31/12/2013, at 17:00

gostei mesmo das formigas alheias aos ritos
e tantos outros bichos por aki tbm

tudo de bom

como dizia o papai
saúde, saúde, saúde, o resto vem depois

mts bjs

Maren

Merci.

Algo sucedeu hoje com as formigas: de repente, a correição sumiu e deixou, por onde passava, mutíssimos pedaços de folhas que, provavelmente, antes carregavam.

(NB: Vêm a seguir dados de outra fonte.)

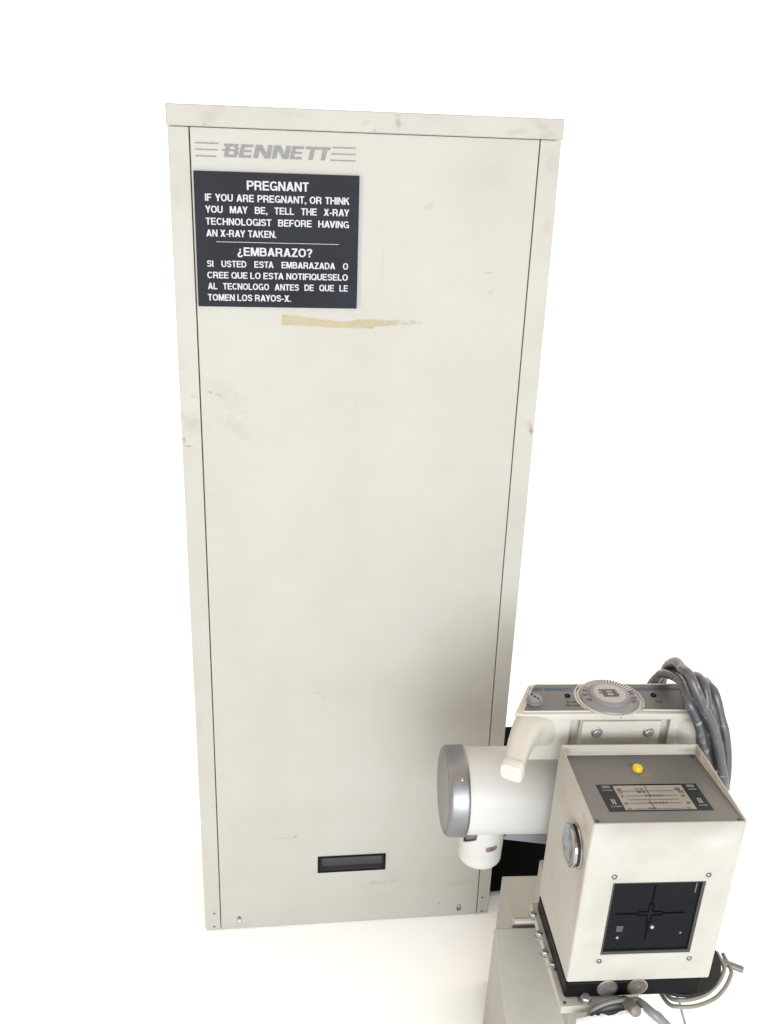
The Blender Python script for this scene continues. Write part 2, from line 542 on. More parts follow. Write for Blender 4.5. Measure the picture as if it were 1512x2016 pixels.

Faz calor, mas sopra um vento firme, como de um bom ventilador.


06/01/2014, at 12:21

nossa, que lindo! Pena que só li hoje, pois não tive tempo no dia 30 (nem 31) - confirmando, aliás, oque vc diz aqui: 'Se não há mais tempo para fazer neste ano, existe um ano intacto pela frente'

Você me falou disso há milênios e, desta feita, expressou-se MUITO MELHOR, de forma mais bonita! Como vc escreve bem, Clode!!!!!!!!!!!!!!!!!!!!!!

      sem assinatura

Inauguraste muito bem o ano, então, intacto!